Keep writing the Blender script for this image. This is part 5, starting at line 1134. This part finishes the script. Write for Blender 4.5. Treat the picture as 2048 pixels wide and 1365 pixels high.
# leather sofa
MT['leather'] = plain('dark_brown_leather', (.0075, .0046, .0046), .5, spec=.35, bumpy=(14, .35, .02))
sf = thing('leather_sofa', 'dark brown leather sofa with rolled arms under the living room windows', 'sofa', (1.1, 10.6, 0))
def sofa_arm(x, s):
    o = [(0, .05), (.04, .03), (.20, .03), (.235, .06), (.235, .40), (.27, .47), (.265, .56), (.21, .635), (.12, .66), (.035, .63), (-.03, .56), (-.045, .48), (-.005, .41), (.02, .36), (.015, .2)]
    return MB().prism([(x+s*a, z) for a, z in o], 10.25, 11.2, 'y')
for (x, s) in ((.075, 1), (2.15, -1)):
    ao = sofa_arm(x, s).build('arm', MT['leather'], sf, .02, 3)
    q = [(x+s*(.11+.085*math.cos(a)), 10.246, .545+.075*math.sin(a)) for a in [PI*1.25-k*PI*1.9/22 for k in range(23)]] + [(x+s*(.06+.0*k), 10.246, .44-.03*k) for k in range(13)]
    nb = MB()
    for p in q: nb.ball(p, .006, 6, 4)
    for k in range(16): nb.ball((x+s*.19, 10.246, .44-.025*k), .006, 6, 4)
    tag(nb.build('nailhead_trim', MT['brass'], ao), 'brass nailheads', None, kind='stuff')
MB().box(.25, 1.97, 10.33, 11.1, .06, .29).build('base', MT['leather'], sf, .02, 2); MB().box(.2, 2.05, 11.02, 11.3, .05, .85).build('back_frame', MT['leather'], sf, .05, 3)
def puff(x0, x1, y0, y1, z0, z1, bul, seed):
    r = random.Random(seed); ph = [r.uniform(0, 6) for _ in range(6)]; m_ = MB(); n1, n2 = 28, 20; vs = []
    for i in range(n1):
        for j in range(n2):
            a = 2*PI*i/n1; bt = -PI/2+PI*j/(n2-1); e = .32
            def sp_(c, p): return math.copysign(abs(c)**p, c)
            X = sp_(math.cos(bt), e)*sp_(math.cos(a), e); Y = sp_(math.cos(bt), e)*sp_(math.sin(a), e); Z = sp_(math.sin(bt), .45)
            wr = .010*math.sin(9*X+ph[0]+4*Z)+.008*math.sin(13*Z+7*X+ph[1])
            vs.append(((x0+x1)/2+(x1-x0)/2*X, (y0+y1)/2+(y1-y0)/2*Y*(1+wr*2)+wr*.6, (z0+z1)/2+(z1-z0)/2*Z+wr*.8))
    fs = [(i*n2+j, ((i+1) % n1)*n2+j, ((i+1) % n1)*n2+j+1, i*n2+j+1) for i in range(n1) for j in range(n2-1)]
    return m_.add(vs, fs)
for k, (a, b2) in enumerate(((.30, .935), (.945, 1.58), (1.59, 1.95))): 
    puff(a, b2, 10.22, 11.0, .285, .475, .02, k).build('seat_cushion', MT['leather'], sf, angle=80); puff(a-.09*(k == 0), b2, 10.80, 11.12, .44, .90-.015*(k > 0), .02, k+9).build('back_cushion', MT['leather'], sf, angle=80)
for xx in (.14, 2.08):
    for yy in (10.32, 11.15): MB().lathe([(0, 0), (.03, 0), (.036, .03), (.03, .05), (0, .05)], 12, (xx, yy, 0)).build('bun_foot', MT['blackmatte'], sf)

## CHALLENGE:
Quote the listing in full, please, keeping every line exact.

## ANSWER:
Keep writing the Blender script for this image. This is part 5, starting at line 1134. This part finishes the script. Write for Blender 4.5. Treat the picture as 2048 pixels wide and 1365 pixels high.
# leather sofa
MT['leather'] = plain('dark_brown_leather', (.0075, .0046, .0046), .5, spec=.35, bumpy=(14, .35, .02))
sf = thing('leather_sofa', 'dark brown leather sofa with rolled arms under the living room windows', 'sofa', (1.1, 10.6, 0))
def sofa_arm(x, s):
    o = [(0, .05), (.04, .03), (.20, .03), (.235, .06), (.235, .40), (.27, .47), (.265, .56), (.21, .635), (.12, .66), (.035, .63), (-.03, .56), (-.045, .48), (-.005, .41), (.02, .36), (.015, .2)]
    return MB().prism([(x+s*a, z) for a, z in o], 10.25, 11.2, 'y')
for (x, s) in ((.075, 1), (2.15, -1)):
    ao = sofa_arm(x, s).build('arm', MT['leather'], sf, .02, 3)
    q = [(x+s*(.11+.085*math.cos(a)), 10.246, .545+.075*math.sin(a)) for a in [PI*1.25-k*PI*1.9/22 for k in range(23)]] + [(x+s*(.06+.0*k), 10.246, .44-.03*k) for k in range(13)]
    nb = MB()
    for p in q: nb.ball(p, .006, 6, 4)
    for k in range(16): nb.ball((x+s*.19, 10.246, .44-.025*k), .006, 6, 4)
    tag(nb.build('nailhead_trim', MT['brass'], ao), 'brass nailheads', None, kind='stuff')
MB().box(.25, 1.97, 10.33, 11.1, .06, .29).build('base', MT['leather'], sf, .02, 2); MB().box(.2, 2.05, 11.02, 11.3, .05, .85).build('back_frame', MT['leather'], sf, .05, 3)
def puff(x0, x1, y0, y1, z0, z1, bul, seed):
    r = random.Random(seed); ph = [r.uniform(0, 6) for _ in range(6)]; m_ = MB(); n1, n2 = 28, 20; vs = []
    for i in range(n1):
        for j in range(n2):
            a = 2*PI*i/n1; bt = -PI/2+PI*j/(n2-1); e = .32
            def sp_(c, p): return math.copysign(abs(c)**p, c)
            X = sp_(math.cos(bt), e)*sp_(math.cos(a), e); Y = sp_(math.cos(bt), e)*sp_(math.sin(a), e); Z = sp_(math.sin(bt), .45)
            wr = .010*math.sin(9*X+ph[0]+4*Z)+.008*math.sin(13*Z+7*X+ph[1])
            vs.append(((x0+x1)/2+(x1-x0)/2*X, (y0+y1)/2+(y1-y0)/2*Y*(1+wr*2)+wr*.6, (z0+z1)/2+(z1-z0)/2*Z+wr*.8))
    fs = [(i*n2+j, ((i+1) % n1)*n2+j, ((i+1) % n1)*n2+j+1, i*n2+j+1) for i in range(n1) for j in range(n2-1)]
    return m_.add(vs, fs)
for k, (a, b2) in enumerate(((.30, .935), (.945, 1.58), (1.59, 1.95))): 
    puff(a, b2, 10.22, 11.0, .285, .475, .02, k).build('seat_cushion', MT['leather'], sf, angle=80); puff(a-.09*(k == 0), b2, 10.80, 11.12, .44, .90-.015*(k > 0), .02, k+9).build('back_cushion', MT['leather'], sf, angle=80)
for xx in (.14, 2.08):
    for yy in (10.32, 11.15): MB().lathe([(0, 0), (.03, 0), (.036, .03), (.03, .05), (0, .05)], 12, (xx, yy, 0)).build('bun_foot', MT['blackmatte'], sf)